Output exactly the lines from the first line of the records below through the line containing "random.seed(7)", both included, leaving out any pictures.
** BEGIN Material to process **
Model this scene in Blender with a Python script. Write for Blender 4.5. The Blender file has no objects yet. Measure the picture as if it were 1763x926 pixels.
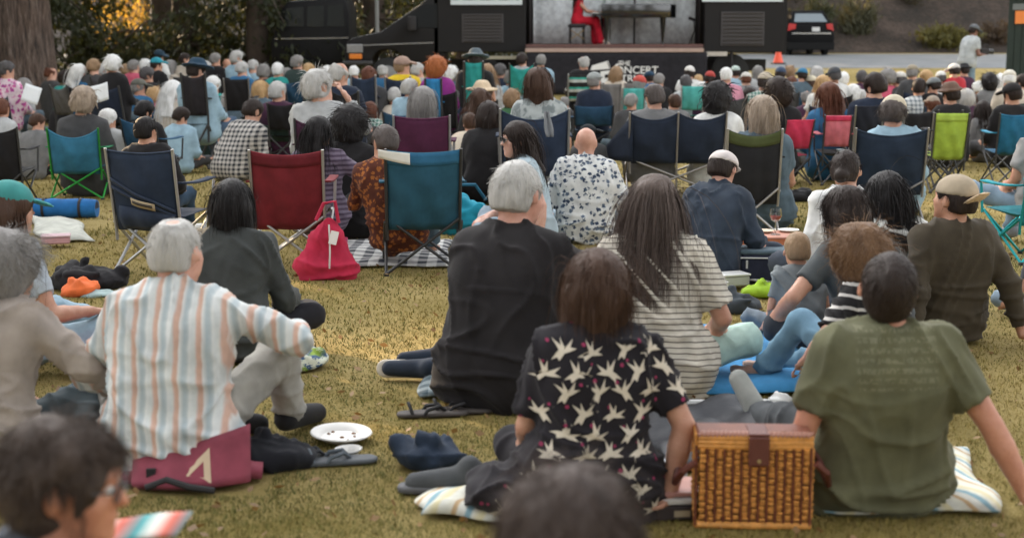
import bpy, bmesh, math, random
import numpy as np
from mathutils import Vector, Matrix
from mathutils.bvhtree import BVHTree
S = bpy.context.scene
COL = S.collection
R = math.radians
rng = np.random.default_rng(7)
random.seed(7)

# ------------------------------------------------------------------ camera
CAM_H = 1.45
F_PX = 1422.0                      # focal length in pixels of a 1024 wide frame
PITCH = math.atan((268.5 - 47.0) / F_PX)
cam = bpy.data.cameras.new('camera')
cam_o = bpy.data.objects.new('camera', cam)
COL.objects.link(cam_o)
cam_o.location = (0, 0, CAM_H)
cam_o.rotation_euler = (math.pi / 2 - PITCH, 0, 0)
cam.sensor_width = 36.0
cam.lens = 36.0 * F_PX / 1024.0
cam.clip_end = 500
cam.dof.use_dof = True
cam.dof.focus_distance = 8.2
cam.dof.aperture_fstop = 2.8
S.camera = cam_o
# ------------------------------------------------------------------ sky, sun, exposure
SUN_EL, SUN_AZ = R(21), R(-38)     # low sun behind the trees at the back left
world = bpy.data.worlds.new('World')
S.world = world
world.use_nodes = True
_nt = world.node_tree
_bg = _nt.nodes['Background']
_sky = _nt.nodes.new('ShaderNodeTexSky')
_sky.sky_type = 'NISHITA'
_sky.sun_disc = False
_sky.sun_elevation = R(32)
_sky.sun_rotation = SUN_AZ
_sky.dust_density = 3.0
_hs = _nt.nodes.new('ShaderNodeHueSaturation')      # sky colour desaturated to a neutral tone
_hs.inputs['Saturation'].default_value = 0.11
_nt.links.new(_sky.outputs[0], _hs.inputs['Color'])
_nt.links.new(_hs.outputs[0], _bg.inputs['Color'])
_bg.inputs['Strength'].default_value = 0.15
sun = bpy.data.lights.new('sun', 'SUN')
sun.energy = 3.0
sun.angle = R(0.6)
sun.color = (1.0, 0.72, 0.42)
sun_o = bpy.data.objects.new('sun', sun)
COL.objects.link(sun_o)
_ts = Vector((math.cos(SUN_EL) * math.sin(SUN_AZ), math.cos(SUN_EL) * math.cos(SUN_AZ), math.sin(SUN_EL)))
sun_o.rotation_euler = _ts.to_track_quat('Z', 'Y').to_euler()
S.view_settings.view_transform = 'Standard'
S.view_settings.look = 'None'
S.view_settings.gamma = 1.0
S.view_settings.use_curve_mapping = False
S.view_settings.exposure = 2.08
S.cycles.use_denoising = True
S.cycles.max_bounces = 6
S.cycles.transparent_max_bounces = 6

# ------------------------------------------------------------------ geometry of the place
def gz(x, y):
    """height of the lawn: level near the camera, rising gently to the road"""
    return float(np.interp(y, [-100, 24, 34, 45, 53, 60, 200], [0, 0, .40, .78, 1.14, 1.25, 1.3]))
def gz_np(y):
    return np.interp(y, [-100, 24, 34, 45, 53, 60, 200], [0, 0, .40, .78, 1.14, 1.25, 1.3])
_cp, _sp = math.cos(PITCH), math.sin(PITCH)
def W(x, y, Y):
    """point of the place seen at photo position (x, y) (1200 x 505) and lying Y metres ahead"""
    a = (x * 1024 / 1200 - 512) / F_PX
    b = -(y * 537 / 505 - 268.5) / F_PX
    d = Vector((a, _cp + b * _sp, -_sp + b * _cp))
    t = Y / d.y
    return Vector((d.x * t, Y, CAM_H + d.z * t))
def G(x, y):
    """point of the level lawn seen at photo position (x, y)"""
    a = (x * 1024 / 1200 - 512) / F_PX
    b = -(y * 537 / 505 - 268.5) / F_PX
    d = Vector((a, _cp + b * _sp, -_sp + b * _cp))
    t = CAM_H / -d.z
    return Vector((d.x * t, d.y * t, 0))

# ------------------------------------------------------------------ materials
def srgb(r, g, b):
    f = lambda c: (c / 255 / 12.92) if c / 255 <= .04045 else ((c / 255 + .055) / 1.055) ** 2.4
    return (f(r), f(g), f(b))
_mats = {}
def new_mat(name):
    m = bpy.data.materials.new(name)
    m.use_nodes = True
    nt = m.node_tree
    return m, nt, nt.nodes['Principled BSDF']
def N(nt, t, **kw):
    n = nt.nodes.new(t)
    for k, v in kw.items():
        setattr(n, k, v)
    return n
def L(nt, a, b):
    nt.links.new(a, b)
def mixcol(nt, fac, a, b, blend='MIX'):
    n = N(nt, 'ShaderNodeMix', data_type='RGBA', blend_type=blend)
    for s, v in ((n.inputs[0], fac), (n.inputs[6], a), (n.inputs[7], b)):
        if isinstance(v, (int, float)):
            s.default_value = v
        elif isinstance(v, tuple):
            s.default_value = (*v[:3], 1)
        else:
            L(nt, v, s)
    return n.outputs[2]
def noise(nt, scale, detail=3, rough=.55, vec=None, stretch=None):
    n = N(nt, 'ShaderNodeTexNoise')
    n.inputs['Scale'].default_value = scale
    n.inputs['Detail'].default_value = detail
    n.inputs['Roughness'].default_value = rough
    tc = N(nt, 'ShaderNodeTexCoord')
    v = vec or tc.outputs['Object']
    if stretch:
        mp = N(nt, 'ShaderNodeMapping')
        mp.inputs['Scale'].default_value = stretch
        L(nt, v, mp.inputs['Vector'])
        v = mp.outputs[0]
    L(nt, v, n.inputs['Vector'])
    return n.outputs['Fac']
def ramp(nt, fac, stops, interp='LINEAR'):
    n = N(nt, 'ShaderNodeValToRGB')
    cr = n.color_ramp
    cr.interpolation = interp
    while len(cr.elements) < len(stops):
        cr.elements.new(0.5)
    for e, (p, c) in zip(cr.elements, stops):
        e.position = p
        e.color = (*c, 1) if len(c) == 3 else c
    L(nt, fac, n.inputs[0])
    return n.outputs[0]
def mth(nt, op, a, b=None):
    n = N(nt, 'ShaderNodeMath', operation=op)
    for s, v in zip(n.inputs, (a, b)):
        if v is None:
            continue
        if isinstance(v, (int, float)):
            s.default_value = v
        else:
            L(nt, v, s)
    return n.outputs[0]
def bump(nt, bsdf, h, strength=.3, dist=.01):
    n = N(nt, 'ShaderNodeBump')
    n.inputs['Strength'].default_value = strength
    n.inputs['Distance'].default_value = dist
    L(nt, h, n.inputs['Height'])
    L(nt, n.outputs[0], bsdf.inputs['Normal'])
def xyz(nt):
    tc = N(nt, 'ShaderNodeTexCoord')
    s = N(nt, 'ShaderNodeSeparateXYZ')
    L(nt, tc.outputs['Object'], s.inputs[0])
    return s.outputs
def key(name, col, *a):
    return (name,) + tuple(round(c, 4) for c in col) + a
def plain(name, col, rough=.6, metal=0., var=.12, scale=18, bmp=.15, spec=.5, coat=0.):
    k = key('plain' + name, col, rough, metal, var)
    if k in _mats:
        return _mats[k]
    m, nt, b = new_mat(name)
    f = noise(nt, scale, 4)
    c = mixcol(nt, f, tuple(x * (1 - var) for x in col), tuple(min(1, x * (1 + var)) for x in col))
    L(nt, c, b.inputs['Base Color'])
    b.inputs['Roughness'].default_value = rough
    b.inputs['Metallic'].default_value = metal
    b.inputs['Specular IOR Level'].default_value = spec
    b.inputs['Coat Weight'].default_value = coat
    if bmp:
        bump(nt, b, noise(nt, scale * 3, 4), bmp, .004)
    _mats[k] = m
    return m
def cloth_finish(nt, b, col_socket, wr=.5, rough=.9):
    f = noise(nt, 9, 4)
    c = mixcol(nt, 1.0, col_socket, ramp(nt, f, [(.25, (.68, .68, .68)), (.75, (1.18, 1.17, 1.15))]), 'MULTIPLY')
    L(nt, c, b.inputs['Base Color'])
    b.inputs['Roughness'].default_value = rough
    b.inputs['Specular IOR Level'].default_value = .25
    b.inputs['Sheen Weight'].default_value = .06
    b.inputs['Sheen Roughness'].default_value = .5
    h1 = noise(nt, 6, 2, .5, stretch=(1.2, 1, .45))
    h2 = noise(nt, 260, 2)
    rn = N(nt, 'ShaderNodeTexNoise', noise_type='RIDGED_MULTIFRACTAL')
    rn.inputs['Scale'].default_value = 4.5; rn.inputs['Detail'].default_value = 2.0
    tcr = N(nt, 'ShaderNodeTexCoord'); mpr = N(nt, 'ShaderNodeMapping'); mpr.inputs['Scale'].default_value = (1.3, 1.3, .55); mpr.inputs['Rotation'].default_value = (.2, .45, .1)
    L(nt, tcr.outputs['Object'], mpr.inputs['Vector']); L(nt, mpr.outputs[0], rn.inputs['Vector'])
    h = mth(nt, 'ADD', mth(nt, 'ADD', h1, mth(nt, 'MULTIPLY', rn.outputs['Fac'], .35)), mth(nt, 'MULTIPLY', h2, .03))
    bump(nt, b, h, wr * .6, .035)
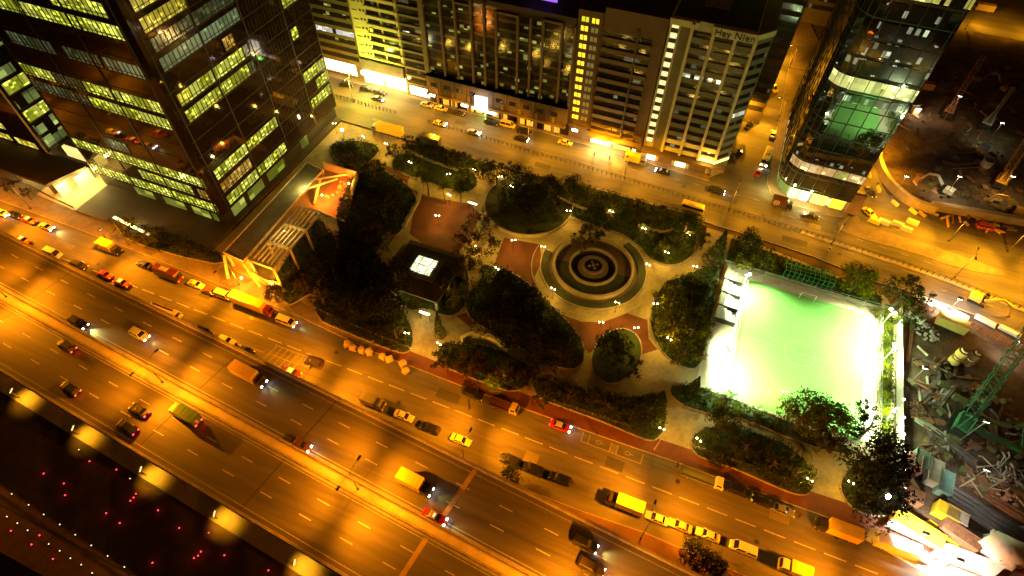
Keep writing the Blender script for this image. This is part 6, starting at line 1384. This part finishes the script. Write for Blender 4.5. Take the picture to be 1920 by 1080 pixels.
** END Material to process **
▶ _Reply to the task_:
Model this scene in Blender with a Python script. Write for Blender 4.5. The Blender file has no objects yet. Measure the picture as if it were 1763x926 pixels.
import bpy, bmesh, math, random
import numpy as np
from mathutils import Vector, Matrix
from mathutils.bvhtree import BVHTree
S = bpy.context.scene
COL = S.collection
R = math.radians
rng = np.random.default_rng(7)
random.seed(7)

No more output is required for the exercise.